Time to take stock: in addition to Stranger’s Wrath and Munch’s Oddysee for PS3 and Vita, Just Add Water is also working on the HD update of Abe’s Oddysee, but that’s not all. Gilray told us that there’s also the possibility of an update of Abe’s Exoddus, along with plans for the previously-announced-but-never-developed Hand of Odd - which he described as being geared towards a more casual/social gaming scene and likely featuring “touch screen and or mouse control” for immediacy.

We might also get the chance to play as the part-organic, part-mechanised security henchmen ‘Sligs’, in a game Lanning originally envisioned as ‘Slig Storm’ and that Gilray and team are investigating the potential for. Plus, there’s a brief mention of The Brutal Ballad of Fangus Klot and of course the remaining three adventures in the original ‘quintology’ that the team are keen to tell the story of (though the correct name for five part series is actually a pentalogy, apparently).

Just Add Water will clearly be kept very busy and Gilray suggested that only 10% of the original Oddworld timeline has been covered by the four games so far released. It’s evident from speaking with Gilray that both he and his team are enthusiastic and respectful of the brand with which they’re set to be spending a lot of time with over the next few years.

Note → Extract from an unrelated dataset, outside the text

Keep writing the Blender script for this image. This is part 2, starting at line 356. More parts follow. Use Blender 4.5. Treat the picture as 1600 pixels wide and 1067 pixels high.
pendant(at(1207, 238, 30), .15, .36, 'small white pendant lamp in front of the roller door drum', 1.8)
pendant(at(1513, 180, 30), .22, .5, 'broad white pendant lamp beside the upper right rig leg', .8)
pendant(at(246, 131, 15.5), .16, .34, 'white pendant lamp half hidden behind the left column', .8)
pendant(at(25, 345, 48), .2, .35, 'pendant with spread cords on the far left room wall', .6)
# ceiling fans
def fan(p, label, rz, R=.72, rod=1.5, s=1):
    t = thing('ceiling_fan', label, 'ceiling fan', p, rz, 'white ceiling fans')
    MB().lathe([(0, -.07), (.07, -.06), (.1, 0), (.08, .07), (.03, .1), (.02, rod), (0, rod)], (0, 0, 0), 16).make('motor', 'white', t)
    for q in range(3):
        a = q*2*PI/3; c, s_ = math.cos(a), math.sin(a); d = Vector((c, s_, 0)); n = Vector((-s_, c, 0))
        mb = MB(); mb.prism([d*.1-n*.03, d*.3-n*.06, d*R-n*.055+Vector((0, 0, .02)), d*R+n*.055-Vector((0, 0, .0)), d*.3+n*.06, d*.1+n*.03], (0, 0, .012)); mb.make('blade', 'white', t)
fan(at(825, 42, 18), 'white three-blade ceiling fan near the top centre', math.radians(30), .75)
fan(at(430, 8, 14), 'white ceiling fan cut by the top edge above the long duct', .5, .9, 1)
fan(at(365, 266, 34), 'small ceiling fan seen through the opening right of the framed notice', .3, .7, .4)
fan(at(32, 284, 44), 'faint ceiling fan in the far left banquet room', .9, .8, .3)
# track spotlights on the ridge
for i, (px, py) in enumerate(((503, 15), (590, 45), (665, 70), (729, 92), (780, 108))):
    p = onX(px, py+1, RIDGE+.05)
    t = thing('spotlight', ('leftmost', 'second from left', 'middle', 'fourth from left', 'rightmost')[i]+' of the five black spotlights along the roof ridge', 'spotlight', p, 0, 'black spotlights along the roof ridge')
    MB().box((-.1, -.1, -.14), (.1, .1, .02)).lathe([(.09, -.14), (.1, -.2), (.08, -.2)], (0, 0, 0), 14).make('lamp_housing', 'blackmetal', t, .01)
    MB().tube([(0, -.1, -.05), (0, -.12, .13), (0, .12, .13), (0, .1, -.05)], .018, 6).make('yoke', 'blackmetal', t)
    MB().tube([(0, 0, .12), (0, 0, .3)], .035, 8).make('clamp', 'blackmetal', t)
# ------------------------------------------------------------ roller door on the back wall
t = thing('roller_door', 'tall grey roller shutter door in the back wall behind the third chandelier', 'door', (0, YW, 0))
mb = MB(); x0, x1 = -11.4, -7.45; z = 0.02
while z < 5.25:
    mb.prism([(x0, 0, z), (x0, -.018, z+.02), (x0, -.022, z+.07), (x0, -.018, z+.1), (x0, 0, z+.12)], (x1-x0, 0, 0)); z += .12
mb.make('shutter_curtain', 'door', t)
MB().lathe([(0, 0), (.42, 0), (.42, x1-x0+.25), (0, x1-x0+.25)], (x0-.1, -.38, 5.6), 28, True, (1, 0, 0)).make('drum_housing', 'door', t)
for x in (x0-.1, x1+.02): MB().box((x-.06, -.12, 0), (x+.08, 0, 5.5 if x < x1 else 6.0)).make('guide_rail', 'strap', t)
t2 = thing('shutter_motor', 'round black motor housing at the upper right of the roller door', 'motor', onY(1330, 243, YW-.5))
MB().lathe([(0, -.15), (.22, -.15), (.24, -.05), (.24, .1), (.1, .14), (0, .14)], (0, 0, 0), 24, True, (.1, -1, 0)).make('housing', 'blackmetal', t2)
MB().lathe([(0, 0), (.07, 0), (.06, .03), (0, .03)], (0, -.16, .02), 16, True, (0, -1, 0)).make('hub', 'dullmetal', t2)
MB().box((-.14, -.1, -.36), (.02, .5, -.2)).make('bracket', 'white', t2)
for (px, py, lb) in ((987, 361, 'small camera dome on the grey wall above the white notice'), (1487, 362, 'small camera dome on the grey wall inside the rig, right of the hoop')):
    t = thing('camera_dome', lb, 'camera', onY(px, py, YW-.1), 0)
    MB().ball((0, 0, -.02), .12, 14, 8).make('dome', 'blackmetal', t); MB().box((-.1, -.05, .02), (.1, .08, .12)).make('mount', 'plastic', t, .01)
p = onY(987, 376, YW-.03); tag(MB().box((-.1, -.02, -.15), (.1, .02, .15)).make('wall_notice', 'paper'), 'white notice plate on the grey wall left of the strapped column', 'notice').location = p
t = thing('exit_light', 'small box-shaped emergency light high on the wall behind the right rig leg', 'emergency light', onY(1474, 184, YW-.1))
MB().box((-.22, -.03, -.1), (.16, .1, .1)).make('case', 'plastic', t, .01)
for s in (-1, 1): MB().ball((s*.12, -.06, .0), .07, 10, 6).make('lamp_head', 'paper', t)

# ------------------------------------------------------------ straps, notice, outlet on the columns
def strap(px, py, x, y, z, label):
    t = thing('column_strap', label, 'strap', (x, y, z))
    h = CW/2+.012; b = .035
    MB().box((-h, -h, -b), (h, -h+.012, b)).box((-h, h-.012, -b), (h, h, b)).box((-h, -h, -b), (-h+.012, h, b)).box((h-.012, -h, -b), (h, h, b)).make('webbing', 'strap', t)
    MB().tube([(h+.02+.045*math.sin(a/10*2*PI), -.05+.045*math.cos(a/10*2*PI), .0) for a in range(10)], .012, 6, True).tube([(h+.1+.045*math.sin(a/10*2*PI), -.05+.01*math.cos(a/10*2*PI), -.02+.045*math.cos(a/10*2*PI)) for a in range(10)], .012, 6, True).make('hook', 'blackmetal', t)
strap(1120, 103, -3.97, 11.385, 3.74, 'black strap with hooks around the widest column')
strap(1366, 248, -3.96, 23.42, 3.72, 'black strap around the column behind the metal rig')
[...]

Encouragingly, they are not the least bit daunted by the task ahead. This, in part, can be attributed to the wealth of available lore already created for the Oddworld universe, as well as the clarity of Lanning’s and McKenna’s original vision for the franchise. The rest can be chalked up to the depth of personality of both Oddworld and its inhabitants.

As Gilray succinctly sums up:

“It’s not just the characters that have character; the whole world has character.”

Stranger’s Wrath is will launch on PSN in the next couple of months. PS Vita versions of Munch’s Oddysee and Stranger’s Wrath are expected to accompany the console’s launch in late 2011 or early 2012. The HD update of Abe’s Oddysee is projected towards the end of 2012.